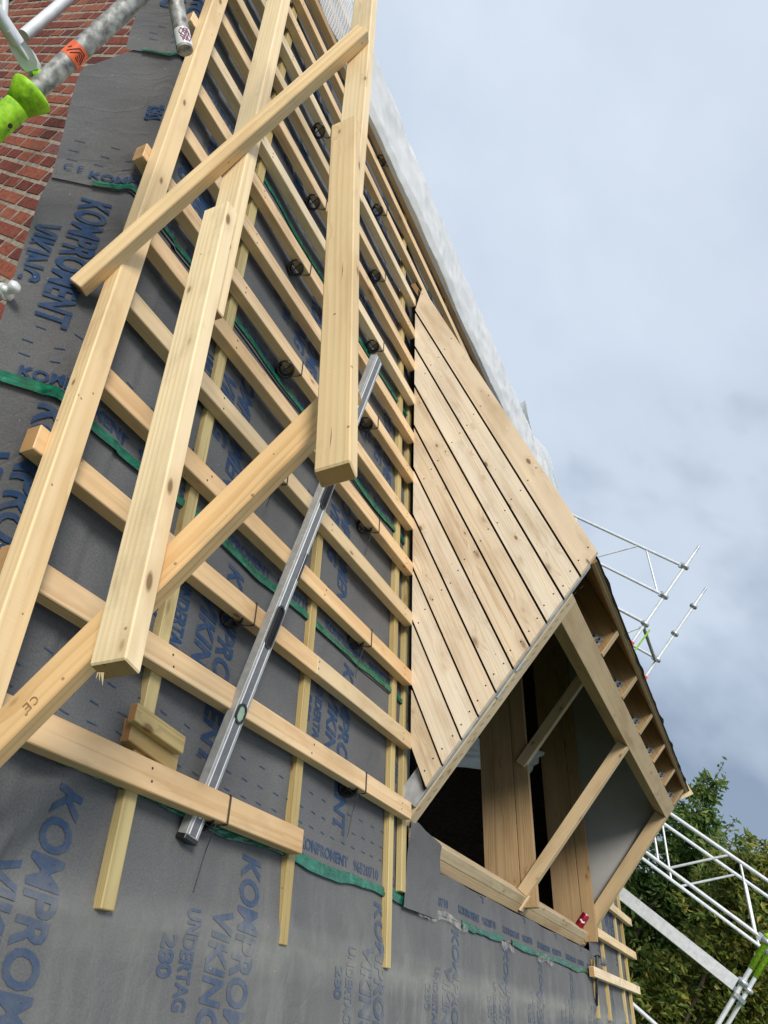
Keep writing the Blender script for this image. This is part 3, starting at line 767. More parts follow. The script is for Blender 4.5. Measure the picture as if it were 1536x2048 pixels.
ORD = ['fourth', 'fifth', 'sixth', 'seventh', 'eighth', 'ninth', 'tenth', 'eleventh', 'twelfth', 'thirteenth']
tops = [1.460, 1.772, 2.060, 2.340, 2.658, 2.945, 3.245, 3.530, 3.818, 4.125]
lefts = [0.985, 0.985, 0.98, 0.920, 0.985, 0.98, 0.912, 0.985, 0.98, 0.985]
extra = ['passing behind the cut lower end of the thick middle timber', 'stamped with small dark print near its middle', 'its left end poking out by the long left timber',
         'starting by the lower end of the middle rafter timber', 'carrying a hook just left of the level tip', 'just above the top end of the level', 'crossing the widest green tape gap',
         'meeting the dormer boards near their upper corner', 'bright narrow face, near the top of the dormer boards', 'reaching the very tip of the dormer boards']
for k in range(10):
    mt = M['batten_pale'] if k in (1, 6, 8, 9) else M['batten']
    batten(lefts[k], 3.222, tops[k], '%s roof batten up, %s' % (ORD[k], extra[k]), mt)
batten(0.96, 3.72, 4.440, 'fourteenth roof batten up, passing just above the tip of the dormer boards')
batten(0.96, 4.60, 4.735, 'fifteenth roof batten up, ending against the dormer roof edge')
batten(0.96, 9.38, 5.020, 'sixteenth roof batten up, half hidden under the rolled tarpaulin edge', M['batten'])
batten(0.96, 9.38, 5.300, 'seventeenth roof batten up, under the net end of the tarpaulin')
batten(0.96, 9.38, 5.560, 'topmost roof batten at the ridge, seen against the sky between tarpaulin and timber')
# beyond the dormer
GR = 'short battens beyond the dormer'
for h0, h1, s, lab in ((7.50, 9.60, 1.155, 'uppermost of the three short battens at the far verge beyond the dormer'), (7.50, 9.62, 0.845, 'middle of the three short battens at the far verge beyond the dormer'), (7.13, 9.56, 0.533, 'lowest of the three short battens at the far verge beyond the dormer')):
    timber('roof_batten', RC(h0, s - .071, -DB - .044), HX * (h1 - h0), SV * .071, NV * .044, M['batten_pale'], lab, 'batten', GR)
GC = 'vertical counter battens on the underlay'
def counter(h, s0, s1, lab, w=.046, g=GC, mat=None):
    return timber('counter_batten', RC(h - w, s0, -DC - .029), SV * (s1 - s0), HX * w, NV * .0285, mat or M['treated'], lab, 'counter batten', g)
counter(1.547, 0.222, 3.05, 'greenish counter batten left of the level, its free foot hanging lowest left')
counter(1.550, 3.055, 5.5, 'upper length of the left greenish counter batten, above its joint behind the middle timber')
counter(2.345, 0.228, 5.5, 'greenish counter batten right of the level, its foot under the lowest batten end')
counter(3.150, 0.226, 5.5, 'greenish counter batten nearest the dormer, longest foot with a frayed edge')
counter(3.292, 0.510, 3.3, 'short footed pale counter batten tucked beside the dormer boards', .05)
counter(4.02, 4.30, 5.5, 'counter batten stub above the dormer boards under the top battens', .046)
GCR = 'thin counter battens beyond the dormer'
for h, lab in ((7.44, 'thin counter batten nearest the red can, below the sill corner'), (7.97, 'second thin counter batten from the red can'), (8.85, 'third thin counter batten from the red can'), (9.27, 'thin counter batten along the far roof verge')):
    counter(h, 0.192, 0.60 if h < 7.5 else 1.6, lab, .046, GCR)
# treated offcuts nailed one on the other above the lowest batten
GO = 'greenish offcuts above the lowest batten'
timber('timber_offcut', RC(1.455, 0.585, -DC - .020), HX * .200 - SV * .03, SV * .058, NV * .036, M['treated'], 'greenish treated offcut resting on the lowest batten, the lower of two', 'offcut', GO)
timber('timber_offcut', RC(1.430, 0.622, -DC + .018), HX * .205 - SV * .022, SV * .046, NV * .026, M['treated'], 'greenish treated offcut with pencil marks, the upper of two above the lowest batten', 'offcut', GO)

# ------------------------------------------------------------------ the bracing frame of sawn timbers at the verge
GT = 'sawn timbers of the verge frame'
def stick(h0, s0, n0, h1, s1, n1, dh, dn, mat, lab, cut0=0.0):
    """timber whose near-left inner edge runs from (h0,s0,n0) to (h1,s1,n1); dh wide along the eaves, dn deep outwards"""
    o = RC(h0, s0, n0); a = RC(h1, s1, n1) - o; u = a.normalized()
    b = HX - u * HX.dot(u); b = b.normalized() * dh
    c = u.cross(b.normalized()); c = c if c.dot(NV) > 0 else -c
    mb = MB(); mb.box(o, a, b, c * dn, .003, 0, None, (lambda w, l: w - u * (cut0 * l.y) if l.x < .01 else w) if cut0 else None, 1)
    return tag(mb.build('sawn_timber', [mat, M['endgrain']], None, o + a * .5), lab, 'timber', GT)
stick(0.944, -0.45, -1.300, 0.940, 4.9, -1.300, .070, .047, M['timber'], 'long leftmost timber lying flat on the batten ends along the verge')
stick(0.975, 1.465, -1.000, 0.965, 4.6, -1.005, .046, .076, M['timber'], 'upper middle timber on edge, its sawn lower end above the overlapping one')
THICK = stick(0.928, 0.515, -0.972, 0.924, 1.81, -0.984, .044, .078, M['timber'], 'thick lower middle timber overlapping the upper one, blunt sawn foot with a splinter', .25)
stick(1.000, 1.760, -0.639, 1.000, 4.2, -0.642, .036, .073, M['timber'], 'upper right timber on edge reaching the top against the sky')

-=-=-

- **TASK REQUIREMENTS**:
Repeat the data above exactly, but not the pictures.

- **ANSWER IN FULL**:
Keep writing the Blender script for this image. This is part 3, starting at line 767. More parts follow. The script is for Blender 4.5. Measure the picture as if it were 1536x2048 pixels.
ORD = ['fourth', 'fifth', 'sixth', 'seventh', 'eighth', 'ninth', 'tenth', 'eleventh', 'twelfth', 'thirteenth']
tops = [1.460, 1.772, 2.060, 2.340, 2.658, 2.945, 3.245, 3.530, 3.818, 4.125]
lefts = [0.985, 0.985, 0.98, 0.920, 0.985, 0.98, 0.912, 0.985, 0.98, 0.985]
extra = ['passing behind the cut lower end of the thick middle timber', 'stamped with small dark print near its middle', 'its left end poking out by the long left timber',
         'starting by the lower end of the middle rafter timber', 'carrying a hook just left of the level tip', 'just above the top end of the level', 'crossing the widest green tape gap',
         'meeting the dormer boards near their upper corner', 'bright narrow face, near the top of the dormer boards', 'reaching the very tip of the dormer boards']
for k in range(10):
    mt = M['batten_pale'] if k in (1, 6, 8, 9) else M['batten']
    batten(lefts[k], 3.222, tops[k], '%s roof batten up, %s' % (ORD[k], extra[k]), mt)
batten(0.96, 3.72, 4.440, 'fourteenth roof batten up, passing just above the tip of the dormer boards')
batten(0.96, 4.60, 4.735, 'fifteenth roof batten up, ending against the dormer roof edge')
batten(0.96, 9.38, 5.020, 'sixteenth roof batten up, half hidden under the rolled tarpaulin edge', M['batten'])
batten(0.96, 9.38, 5.300, 'seventeenth roof batten up, under the net end of the tarpaulin')
batten(0.96, 9.38, 5.560, 'topmost roof batten at the ridge, seen against the sky between tarpaulin and timber')
# beyond the dormer
GR = 'short battens beyond the dormer'
for h0, h1, s, lab in ((7.50, 9.60, 1.155, 'uppermost of the three short battens at the far verge beyond the dormer'), (7.50, 9.62, 0.845, 'middle of the three short battens at the far verge beyond the dormer'), (7.13, 9.56, 0.533, 'lowest of the three short battens at the far verge beyond the dormer')):
    timber('roof_batten', RC(h0, s - .071, -DB - .044), HX * (h1 - h0), SV * .071, NV * .044, M['batten_pale'], lab, 'batten', GR)
GC = 'vertical counter battens on the underlay'
def counter(h, s0, s1, lab, w=.046, g=GC, mat=None):
    return timber('counter_batten', RC(h - w, s0, -DC - .029), SV * (s1 - s0), HX * w, NV * .0285, mat or M['treated'], lab, 'counter batten', g)
counter(1.547, 0.222, 3.05, 'greenish counter batten left of the level, its free foot hanging lowest left')
counter(1.550, 3.055, 5.5, 'upper length of the left greenish counter batten, above its joint behind the middle timber')
counter(2.345, 0.228, 5.5, 'greenish counter batten right of the level, its foot under the lowest batten end')
counter(3.150, 0.226, 5.5, 'greenish counter batten nearest the dormer, longest foot with a frayed edge')
counter(3.292, 0.510, 3.3, 'short footed pale counter batten tucked beside the dormer boards', .05)
counter(4.02, 4.30, 5.5, 'counter batten stub above the dormer boards under the top battens', .046)
GCR = 'thin counter battens beyond the dormer'
for h, lab in ((7.44, 'thin counter batten nearest the red can, below the sill corner'), (7.97, 'second thin counter batten from the red can'), (8.85, 'third thin counter batten from the red can'), (9.27, 'thin counter batten along the far roof verge')):
    counter(h, 0.192, 0.60 if h < 7.5 else 1.6, lab, .046, GCR)
# treated offcuts nailed one on the other above the lowest batten
GO = 'greenish offcuts above the lowest batten'
timber('timber_offcut', RC(1.455, 0.585, -DC - .020), HX * .200 - SV * .03, SV * .058, NV * .036, M['treated'], 'greenish treated offcut resting on the lowest batten, the lower of two', 'offcut', GO)
timber('timber_offcut', RC(1.430, 0.622, -DC + .018), HX * .205 - SV * .022, SV * .046, NV * .026, M['treated'], 'greenish treated offcut with pencil marks, the upper of two above the lowest batten', 'offcut', GO)

# ------------------------------------------------------------------ the bracing frame of sawn timbers at the verge
GT = 'sawn timbers of the verge frame'
def stick(h0, s0, n0, h1, s1, n1, dh, dn, mat, lab, cut0=0.0):
    """timber whose near-left inner edge runs from (h0,s0,n0) to (h1,s1,n1); dh wide along the eaves, dn deep outwards"""
    o = RC(h0, s0, n0); a = RC(h1, s1, n1) - o; u = a.normalized()
    b = HX - u * HX.dot(u); b = b.normalized() * dh
    c = u.cross(b.normalized()); c = c if c.dot(NV) > 0 else -c
    mb = MB(); mb.box(o, a, b, c * dn, .003, 0, None, (lambda w, l: w - u * (cut0 * l.y) if l.x < .01 else w) if cut0 else None, 1)
    return tag(mb.build('sawn_timber', [mat, M['endgrain']], None, o + a * .5), lab, 'timber', GT)
stick(0.944, -0.45, -1.300, 0.940, 4.9, -1.300, .070, .047, M['timber'], 'long leftmost timber lying flat on the batten ends along the verge')
stick(0.975, 1.465, -1.000, 0.965, 4.6, -1.005, .046, .076, M['timber'], 'upper middle timber on edge, its sawn lower end above the overlapping one')
THICK = stick(0.928, 0.515, -0.972, 0.924, 1.81, -0.984, .044, .078, M['timber'], 'thick lower middle timber overlapping the upper one, blunt sawn foot with a splinter', .25)
stick(1.000, 1.760, -0.639, 1.000, 4.2, -0.642, .036, .073, M['timber'], 'upper right timber on edge reaching the top against the sky')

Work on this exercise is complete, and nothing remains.